Il est intéressant de noter que le chat et le renard sont déjà présents dans un roman du jeune Carlo Lorenzini (qui prendra le nom de Collodi), Les secrets de Florence. Le chapitre II, "Deux oiseaux de proie", nous présente le comte Calami et la comtesse Floriani aux prises avec leurs victimes : « Il faut plumer la caille avec un peu d'humanité", dit le comte. « Celle-ci consiste à ne pas la faire hurler - dit la comtesse - dont les yeux brillaient sinistrement comme ceux d'un chat sauvage. » (Carlo Lorenzini, I misteri di Firenze, p. 33). Le milieu dans lequel évoluent les deux " oiseaux de proie " (expression que l'on retrouve dans Acchiappacitrulli : ch. XVIII) est celui du jeu. Le marquis Stanislao Teodori est surpris par eux dans les tripots et se ruine au jeu : « Je l'ai vu venir à la table avec vingt pièces de "pauli" dans sa poche et parier un "demi-paulo" à la fois. Allons-nous le jouer sur sa parole ? » (p. 34) Dans Giannettino, le livre pour enfants de Collodi qui précède Pinocchio de quelques années, nous trouvons au centre du livre la scène où Giannettino joue aux dés avec l'argent que sa mère lui avait donné pour acheter l'atlas : « Le plus vulgaire de la brigade dit : "Je propose une chose : jouons entre nous à qui doit payer le dîner pour tous ? " "Oui, oui, sortez les dés !" s'écrièrent les autres... "Eh bien jouons les cinq lires !" dit Giannettino. Il les a jouées et les a perdues. » (Collodi, Giannettino, p. 238).
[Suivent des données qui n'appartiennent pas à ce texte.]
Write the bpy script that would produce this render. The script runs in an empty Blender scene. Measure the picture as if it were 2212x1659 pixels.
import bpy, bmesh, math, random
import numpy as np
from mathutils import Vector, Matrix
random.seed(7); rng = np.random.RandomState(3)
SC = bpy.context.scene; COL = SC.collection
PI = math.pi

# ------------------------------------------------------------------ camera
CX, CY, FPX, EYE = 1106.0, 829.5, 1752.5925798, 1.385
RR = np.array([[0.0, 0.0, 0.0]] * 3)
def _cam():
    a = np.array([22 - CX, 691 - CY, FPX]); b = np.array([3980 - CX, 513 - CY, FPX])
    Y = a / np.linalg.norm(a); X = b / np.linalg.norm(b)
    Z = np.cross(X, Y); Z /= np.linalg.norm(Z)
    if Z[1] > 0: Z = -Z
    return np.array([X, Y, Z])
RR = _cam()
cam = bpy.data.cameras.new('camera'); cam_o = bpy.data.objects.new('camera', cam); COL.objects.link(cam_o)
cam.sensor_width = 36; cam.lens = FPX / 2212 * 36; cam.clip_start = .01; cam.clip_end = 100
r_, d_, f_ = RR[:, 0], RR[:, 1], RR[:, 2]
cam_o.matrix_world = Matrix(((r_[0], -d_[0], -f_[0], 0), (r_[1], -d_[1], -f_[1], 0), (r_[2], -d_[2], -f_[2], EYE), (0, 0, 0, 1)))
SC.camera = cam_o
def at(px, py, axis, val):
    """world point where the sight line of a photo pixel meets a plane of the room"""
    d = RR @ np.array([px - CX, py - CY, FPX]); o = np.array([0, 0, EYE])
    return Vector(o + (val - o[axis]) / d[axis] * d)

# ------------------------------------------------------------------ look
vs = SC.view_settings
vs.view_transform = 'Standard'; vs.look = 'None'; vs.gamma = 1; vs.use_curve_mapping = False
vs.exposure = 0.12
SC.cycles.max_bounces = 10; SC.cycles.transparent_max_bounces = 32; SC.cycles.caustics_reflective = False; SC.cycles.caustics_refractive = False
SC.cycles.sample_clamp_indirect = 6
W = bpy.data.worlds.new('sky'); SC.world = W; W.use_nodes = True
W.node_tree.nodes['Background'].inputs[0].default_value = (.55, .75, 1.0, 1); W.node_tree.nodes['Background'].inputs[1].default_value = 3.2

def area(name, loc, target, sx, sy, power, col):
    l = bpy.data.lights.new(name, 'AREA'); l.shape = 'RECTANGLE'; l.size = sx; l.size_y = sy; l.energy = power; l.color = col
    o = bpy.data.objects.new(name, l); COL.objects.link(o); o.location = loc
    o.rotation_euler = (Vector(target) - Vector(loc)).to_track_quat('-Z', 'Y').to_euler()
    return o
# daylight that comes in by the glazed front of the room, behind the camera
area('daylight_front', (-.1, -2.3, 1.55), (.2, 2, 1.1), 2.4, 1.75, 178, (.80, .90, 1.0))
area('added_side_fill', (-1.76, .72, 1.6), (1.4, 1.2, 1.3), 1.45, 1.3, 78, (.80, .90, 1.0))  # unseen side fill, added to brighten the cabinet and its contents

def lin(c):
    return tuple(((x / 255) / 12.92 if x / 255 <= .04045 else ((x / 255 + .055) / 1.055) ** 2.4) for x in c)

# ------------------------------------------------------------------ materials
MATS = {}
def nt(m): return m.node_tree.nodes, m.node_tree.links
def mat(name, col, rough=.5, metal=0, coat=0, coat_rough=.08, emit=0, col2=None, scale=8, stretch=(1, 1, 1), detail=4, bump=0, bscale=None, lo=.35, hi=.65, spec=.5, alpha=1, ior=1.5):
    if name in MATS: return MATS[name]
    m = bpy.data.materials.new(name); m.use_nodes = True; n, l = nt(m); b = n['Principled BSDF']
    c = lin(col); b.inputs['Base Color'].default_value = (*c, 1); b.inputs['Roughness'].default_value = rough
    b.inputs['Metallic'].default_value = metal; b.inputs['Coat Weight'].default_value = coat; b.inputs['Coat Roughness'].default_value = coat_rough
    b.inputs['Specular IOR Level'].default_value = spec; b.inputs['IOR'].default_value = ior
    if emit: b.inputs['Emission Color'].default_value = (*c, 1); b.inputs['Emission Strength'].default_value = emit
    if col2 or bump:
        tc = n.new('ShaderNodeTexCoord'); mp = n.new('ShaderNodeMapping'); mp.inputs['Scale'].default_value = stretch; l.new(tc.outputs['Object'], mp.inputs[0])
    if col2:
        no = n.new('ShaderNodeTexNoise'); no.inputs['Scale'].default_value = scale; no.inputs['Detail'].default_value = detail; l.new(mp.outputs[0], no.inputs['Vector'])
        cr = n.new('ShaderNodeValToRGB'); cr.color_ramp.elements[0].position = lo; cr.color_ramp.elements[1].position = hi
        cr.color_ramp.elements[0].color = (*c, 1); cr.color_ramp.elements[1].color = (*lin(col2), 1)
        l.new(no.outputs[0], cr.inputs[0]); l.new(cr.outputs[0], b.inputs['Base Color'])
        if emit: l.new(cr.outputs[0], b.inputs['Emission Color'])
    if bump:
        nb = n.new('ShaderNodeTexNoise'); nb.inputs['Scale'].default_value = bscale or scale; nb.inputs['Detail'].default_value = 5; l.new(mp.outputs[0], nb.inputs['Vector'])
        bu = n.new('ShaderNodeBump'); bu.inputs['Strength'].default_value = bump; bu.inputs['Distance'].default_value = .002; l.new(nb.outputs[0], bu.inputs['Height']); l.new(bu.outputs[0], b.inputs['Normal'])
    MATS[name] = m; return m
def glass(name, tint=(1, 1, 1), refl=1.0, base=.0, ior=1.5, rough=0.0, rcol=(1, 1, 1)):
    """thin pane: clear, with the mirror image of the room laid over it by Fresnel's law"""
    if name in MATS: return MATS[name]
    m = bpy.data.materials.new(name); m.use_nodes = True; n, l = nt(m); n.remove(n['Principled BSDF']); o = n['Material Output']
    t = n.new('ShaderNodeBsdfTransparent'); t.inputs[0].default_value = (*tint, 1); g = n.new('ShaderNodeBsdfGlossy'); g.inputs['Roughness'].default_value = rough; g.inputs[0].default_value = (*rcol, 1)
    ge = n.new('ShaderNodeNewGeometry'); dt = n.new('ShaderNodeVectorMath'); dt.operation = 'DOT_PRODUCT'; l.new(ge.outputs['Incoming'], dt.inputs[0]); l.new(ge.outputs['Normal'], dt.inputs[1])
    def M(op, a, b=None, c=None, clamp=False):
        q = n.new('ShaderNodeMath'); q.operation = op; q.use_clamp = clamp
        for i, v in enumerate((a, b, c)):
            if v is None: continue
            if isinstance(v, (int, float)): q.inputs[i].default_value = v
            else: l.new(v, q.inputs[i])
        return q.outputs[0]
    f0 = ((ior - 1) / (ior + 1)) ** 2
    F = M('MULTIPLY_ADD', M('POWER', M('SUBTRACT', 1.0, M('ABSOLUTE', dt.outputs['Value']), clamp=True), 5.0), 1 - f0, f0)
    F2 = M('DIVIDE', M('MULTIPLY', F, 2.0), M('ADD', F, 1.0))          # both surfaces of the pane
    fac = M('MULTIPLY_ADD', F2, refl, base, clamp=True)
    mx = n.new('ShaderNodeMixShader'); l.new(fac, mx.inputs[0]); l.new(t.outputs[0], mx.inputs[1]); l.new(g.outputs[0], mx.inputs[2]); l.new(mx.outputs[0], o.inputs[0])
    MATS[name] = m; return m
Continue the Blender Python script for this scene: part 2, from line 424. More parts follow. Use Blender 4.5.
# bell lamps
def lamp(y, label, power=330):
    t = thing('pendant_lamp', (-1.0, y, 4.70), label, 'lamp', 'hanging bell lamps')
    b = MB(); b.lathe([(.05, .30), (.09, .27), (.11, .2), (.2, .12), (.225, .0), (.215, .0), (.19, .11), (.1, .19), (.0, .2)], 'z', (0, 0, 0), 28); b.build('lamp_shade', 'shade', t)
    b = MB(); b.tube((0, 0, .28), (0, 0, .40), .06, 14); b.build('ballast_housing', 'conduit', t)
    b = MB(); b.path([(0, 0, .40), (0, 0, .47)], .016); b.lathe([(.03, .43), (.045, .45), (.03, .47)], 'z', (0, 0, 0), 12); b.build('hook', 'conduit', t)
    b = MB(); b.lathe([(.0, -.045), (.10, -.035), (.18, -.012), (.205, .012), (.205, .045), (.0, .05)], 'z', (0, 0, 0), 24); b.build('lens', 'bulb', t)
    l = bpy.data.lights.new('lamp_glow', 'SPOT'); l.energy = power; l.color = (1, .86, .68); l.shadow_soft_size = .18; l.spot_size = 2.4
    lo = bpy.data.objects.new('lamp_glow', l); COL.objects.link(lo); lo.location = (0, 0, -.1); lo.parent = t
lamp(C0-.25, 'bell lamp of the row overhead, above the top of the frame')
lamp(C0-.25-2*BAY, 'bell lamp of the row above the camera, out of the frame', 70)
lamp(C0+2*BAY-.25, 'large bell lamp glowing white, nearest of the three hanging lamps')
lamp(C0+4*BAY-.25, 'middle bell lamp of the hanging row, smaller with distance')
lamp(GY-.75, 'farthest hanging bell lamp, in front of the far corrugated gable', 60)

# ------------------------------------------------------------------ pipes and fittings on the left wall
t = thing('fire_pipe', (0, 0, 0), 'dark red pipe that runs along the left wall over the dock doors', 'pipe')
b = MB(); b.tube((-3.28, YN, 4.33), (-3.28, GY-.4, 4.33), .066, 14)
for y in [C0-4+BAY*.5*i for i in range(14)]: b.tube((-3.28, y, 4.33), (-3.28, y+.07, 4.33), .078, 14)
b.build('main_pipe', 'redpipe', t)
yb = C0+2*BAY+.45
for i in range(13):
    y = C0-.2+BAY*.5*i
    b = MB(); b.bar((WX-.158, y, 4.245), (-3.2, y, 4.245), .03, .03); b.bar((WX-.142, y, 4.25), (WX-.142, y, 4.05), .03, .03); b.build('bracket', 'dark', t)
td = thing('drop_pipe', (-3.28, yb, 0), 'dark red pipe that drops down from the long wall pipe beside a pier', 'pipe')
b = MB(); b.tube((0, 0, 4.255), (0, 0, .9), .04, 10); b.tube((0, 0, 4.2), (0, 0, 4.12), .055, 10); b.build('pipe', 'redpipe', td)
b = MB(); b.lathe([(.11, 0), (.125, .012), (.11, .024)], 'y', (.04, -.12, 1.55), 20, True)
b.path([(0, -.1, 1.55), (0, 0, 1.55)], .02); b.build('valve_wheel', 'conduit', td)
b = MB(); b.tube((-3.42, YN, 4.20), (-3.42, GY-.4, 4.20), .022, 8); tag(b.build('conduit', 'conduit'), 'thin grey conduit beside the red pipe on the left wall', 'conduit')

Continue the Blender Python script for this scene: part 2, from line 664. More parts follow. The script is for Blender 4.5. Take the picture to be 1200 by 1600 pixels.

Collodi était probablement un "joueur". Il semble qu'il ait repris l'écriture de la seconde partie de Pinocchio pour payer des dettes de cette nature : « Ses paris suivaient un peu les hauts et les bas de sa bourse ; et lorsque, sortant à l'aube du tripot du Palazzo Davanzati, il entendait le tintement des pièces de monnaie dans ses poches, il haussait les épaules et ne parlait de reprendre la plume que lorsqu'il se sentait plus léger. » (M. Parenti, Rassegna Lucchese, 1952). Si, en effet, on lit les chapitres consacrés au chat et au renard, on y trouve davantage l’ambiance des jeux de hasard que celle des préoccupations économiques de l’époque : « Toi tu veux avec cinq misérables pièces d’or en faire cent, mille, deux mille. » (Chap. XII) La logique qui consiste à gagner beaucoup d'argent sans faire aucun effort – « pour réunir honnêtement un peu d'argent, il faut savoir le gagner soit par le travail de ses mains, soit par l'ingéniosité de sa tête », rappelle Pinocchio au grand perroquet (chap. XIX) – c’était et cela reste la grande illusion, (suivie d’une désillusion) des jeux de hasard, auxquels une certaine finance d’aujourd’hui ressemble trop. Il y a beaucoup de Collodi dans Pinocchio. Pinocchio, c'est aussi cet homme, Carlo Lorenzini, qui a cherché sa propre rédemption en nous offrant une merveilleuse histoire. L'art est également capable de cela, il transforme notre boue en beauté pour les autres. Les chefs-d'œuvre ont besoin de fragilité, de cette fissure de l'âme à partir de laquelle les artistes, lors d’un jour plus lumineux, aperçoivent le paradis.